I'm not going to claim that this is the case for all (or even most) students from state schools - and it was less that I came from a state school and more that I came from a state school with a subpar physics department. I don't regret going to a public "state" school, I regret getting into UIUC and choosing instead to go somewhere where I got a full ride.

It's not a decision I truly regretted until attending graduate school this past year - on the contrary, I used to think I had an advantage being the "star pupil" (which was only true because I was in a small not-so-great department). That advantage, however true, was definitely not worth the huge disadvantages I faced.

The number of classes that weren't offered due to lack of interest/funding, the nonexistence of an experimental physics program (mostly), and the lack of information about graduate school in general (had I not done REUs at other universities, I would have never learned about the physics GRE, NSF GRFP, etc.) were all things I was vaguely aware of at the time and spoke to the department chair about before leaving, but I had no idea how much these things would hurt me until going to graduate school at a top 10 university.

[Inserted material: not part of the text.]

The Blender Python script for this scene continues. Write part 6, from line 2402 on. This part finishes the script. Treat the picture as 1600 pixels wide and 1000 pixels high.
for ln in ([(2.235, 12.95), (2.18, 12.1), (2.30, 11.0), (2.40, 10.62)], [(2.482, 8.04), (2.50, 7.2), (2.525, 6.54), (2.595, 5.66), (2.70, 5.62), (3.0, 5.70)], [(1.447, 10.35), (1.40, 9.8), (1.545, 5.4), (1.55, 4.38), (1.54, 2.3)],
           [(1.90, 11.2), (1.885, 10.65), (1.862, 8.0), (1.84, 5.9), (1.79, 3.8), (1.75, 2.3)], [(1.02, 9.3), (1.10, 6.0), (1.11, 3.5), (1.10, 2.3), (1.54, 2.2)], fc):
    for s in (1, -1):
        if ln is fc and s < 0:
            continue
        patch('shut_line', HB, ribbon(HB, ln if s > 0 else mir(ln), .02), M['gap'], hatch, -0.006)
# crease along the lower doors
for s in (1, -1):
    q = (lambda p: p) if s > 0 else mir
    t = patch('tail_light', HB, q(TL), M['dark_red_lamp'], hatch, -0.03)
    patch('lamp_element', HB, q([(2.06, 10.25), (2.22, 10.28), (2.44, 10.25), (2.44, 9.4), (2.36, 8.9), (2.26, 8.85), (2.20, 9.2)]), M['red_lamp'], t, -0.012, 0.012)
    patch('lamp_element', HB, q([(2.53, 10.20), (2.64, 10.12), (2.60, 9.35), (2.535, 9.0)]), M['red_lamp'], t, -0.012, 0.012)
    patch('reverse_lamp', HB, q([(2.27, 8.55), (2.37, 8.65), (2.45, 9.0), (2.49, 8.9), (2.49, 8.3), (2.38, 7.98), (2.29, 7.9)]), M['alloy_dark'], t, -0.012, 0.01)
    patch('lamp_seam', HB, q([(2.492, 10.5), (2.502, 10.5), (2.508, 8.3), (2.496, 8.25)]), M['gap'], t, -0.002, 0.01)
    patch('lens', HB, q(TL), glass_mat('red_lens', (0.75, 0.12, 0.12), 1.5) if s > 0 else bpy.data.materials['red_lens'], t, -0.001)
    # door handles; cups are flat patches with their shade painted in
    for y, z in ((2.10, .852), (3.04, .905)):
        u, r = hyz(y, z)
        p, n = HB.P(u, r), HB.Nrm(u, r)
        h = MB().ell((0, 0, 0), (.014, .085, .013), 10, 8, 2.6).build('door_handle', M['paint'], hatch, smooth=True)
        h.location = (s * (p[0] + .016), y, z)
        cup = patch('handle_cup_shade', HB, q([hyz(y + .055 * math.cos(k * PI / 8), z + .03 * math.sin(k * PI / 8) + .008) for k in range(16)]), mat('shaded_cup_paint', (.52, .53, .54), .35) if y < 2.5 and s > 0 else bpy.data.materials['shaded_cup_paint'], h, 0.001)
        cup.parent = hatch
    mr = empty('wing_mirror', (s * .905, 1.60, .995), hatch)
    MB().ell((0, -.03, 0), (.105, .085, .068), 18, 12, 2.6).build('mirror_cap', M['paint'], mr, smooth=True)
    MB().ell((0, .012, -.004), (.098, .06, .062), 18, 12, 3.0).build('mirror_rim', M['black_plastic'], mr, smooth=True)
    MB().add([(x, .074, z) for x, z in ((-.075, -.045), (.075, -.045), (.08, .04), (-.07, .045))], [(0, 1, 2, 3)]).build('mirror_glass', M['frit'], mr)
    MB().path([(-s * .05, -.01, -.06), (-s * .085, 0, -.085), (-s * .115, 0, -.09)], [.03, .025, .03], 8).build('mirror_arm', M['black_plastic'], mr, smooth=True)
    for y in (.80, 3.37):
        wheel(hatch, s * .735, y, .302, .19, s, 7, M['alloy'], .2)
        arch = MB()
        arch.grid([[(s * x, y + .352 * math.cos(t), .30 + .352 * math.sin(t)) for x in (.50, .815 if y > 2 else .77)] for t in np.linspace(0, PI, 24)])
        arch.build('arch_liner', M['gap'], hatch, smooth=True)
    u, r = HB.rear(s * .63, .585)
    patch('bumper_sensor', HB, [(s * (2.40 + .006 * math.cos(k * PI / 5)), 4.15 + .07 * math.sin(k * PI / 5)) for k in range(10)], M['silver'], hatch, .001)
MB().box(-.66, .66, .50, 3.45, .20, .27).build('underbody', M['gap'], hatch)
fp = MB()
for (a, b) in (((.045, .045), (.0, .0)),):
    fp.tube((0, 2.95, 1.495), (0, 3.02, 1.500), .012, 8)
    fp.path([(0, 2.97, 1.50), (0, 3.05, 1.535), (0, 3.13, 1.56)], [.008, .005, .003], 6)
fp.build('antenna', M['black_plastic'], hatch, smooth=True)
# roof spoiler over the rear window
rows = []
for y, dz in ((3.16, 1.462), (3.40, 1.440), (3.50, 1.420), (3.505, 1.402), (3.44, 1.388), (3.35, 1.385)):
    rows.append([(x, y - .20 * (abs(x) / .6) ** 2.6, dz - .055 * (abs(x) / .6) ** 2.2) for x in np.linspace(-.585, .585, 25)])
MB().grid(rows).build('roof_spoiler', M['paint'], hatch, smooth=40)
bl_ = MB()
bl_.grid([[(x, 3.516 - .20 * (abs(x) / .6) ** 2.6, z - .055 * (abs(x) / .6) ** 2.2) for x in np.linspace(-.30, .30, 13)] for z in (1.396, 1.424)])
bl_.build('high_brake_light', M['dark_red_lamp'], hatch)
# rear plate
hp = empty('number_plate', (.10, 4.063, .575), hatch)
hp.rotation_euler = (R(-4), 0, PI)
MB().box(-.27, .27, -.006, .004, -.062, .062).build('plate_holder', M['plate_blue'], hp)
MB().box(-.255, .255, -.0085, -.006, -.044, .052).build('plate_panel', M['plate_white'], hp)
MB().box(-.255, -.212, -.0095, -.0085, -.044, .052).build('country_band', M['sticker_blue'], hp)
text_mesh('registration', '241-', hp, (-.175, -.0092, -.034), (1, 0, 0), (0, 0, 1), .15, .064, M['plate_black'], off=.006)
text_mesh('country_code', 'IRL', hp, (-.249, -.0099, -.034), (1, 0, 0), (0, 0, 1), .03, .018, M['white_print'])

I prepared for the prelim (an oral exam for us) for months and recouped much of the knowledge I was lacking, but they asked me a question over a topic that I simply hadn't covered when teaching myself classical mechanics, the second semester of which was only offered once every 6-7 semesters at my university (once before the first semester, and once after I graduated), and I failed. It's difficult, but possible to come up to speed to where the other graduate students are, but it is difficult to do this in a finite amount of time which must be less than or equal to the time by which you must pass your prelim exam.